Industrial action, unkind currency movements and a weak macro economy all hampered South Africa-based operator group MTN’s first half results, with revenue falling 4.9 per cent to ZAR 69.2 billion ($5.41 billion).

Even considered on an organic (constant currency) basis, the group only saw a 0.7 per cent increase in revenue.

The group, which operates predominately in Africa, saw a nine per cent decline in revenue in Nigeria – its largest market – to ZAR 24.6 billion in the six months to end of June. The organic change was a 1.1 per cent decline.

The most extreme example of currency impact was Syria which, among its other difficulties, saw a 26 per cent fall in revenue to ZAR 1.3 billion, while breaking even at the organic level.

South Africa
In its home market, MTN reported a 1.4 decline in revenue to ZAR 18.8 billion, with the blame falling on a damaging two-month strike and disruptions to its handset supply chain. Handset revenue fell by 27.5 per cent.

Better news at a group level was a 21 per cent increase in data revenue, due to a steep surge in data traffic as well as encouraging growth in digital and mobile money services.

Group profit after tax fell by 19 per cent to ZAR 12.7 billion in the first half, compared to the same period in 2014, a fall exaggerated once the effects of hyperinflation (ZAR 847 million) in Sudan and Syria and profit from tower sales (ZAR 352 million) were stripped out. At the Ebitda level, the fall was a more moderate ten per cent.

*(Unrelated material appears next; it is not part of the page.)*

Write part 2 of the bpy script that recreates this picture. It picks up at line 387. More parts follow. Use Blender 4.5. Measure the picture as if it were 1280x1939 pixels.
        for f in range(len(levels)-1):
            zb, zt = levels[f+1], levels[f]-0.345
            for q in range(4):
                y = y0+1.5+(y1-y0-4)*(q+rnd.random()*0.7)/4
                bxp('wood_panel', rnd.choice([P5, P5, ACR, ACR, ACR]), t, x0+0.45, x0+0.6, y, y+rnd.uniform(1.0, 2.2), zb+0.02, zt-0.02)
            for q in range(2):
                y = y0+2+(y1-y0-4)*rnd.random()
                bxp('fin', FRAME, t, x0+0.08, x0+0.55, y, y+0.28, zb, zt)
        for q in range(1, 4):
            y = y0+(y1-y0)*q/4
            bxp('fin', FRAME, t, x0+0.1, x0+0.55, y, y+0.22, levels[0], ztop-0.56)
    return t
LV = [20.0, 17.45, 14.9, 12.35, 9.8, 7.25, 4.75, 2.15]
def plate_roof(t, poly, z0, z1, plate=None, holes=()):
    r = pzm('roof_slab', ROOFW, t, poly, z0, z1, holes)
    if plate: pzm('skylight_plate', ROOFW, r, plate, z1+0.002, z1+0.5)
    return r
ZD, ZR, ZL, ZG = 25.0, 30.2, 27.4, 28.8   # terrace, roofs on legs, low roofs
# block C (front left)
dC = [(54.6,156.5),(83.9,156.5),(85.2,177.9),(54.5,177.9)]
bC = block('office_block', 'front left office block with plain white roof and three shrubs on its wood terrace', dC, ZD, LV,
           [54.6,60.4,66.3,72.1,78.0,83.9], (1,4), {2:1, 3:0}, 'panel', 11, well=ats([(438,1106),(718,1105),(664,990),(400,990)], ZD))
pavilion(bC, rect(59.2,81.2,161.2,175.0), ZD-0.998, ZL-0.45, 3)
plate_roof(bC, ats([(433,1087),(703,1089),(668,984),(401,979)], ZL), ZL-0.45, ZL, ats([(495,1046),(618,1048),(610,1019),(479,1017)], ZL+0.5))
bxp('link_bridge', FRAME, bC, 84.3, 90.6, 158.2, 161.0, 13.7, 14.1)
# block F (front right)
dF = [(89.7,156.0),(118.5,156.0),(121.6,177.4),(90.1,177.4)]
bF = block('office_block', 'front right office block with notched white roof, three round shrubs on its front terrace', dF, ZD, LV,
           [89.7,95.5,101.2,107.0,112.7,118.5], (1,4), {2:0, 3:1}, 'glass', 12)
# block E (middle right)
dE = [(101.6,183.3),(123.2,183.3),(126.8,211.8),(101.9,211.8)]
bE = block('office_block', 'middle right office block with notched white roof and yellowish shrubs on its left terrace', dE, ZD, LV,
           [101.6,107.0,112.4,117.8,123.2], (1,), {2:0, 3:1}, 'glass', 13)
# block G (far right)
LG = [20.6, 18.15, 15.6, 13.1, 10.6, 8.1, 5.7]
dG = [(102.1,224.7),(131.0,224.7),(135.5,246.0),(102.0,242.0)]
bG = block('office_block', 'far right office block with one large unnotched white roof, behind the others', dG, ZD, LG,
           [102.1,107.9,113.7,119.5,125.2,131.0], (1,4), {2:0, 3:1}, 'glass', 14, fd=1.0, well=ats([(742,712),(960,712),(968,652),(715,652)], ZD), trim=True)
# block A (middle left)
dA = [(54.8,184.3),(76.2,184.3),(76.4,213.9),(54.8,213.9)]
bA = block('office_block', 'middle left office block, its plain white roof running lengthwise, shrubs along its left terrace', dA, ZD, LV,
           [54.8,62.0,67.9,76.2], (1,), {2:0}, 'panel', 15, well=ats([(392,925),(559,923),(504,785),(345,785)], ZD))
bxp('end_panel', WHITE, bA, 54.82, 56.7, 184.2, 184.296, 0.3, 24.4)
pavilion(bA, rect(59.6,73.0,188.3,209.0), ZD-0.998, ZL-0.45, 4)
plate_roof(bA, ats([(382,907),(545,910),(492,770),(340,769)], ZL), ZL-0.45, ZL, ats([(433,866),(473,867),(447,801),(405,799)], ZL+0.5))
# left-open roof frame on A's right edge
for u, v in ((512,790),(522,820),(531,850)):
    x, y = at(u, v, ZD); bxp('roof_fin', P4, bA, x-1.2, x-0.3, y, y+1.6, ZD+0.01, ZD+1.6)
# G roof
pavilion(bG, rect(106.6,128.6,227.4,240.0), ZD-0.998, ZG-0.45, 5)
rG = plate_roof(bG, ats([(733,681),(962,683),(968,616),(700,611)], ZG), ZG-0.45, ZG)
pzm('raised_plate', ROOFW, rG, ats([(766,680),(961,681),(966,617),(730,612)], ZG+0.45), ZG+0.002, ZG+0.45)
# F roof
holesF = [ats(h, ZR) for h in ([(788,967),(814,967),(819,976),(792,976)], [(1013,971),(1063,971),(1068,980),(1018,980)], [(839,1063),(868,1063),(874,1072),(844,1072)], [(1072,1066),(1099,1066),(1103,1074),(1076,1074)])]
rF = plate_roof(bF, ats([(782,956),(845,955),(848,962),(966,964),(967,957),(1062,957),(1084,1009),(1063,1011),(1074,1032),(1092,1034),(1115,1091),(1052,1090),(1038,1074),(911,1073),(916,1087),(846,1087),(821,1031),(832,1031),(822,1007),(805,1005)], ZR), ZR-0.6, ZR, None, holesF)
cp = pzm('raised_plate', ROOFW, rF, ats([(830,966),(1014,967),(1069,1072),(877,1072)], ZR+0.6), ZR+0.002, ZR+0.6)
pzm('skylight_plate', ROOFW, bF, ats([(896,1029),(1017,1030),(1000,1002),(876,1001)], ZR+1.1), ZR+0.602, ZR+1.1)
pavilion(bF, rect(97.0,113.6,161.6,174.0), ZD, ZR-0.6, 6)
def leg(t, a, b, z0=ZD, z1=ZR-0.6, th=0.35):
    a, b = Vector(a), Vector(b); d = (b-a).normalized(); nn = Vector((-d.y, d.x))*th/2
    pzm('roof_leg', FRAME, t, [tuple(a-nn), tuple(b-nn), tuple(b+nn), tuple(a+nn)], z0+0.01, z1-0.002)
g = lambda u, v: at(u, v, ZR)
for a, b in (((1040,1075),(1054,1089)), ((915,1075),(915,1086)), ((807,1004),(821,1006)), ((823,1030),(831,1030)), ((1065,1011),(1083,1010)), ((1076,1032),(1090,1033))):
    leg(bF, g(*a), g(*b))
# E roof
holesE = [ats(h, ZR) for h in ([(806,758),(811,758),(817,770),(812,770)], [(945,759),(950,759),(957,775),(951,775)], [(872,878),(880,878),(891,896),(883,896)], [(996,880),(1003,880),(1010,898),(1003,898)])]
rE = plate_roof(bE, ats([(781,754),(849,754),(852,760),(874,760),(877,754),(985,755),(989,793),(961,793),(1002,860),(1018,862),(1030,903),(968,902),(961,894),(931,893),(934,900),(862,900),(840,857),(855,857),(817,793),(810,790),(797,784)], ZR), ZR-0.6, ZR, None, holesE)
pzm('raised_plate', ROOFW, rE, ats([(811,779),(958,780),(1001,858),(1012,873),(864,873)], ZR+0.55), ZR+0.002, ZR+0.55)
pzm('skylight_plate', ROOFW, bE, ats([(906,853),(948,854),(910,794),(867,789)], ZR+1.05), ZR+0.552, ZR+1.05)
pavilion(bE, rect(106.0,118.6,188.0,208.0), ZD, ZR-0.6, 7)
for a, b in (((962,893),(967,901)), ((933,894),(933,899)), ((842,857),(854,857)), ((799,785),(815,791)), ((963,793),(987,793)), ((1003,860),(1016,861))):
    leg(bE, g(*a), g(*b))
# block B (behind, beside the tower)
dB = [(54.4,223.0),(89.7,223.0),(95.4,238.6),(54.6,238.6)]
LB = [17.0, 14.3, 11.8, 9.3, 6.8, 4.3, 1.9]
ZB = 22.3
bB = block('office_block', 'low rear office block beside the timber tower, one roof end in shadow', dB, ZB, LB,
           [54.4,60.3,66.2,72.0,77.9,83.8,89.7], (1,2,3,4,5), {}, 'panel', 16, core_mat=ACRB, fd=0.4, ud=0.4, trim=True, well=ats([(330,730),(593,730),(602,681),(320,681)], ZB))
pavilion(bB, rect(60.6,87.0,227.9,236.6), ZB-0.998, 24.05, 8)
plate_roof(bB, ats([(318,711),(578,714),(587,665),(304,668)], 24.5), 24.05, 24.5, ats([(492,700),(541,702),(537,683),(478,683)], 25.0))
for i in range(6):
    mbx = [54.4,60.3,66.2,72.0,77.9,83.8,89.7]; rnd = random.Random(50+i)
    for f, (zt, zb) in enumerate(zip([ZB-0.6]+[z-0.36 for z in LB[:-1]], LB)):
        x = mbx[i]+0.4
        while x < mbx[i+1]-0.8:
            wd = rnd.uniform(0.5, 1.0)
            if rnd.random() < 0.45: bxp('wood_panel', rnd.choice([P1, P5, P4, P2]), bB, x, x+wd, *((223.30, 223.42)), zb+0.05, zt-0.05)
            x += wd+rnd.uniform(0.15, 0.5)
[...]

The company had warned last month how currency fluctuations would dent its interim earnings.

Guidance
The group put a brave face on its guidance for the rest of 2015. Domestically, it is looking at “building staff engagement and improving customer service in the South African operation”. Capex plans are being accelerated to take advantage of data growth. And it is looking to strengthen its handset supply chain.

In a separate statement, the group said it continues to negotiate with fixed incumbent Telkom about a roaming agreement for the latter’s fledgling mobile service.

In Nigeria, the group expects the rest of the year to remain “challenging”. Nevertheless,  it added: “Notwithstanding tough operating conditions, there will be a strong focus on active subscribers management and providing more competitive voice and data offerings to high value customers”.

Finally, it expects its smaller operations to maintain the growth trajectory of the past six months.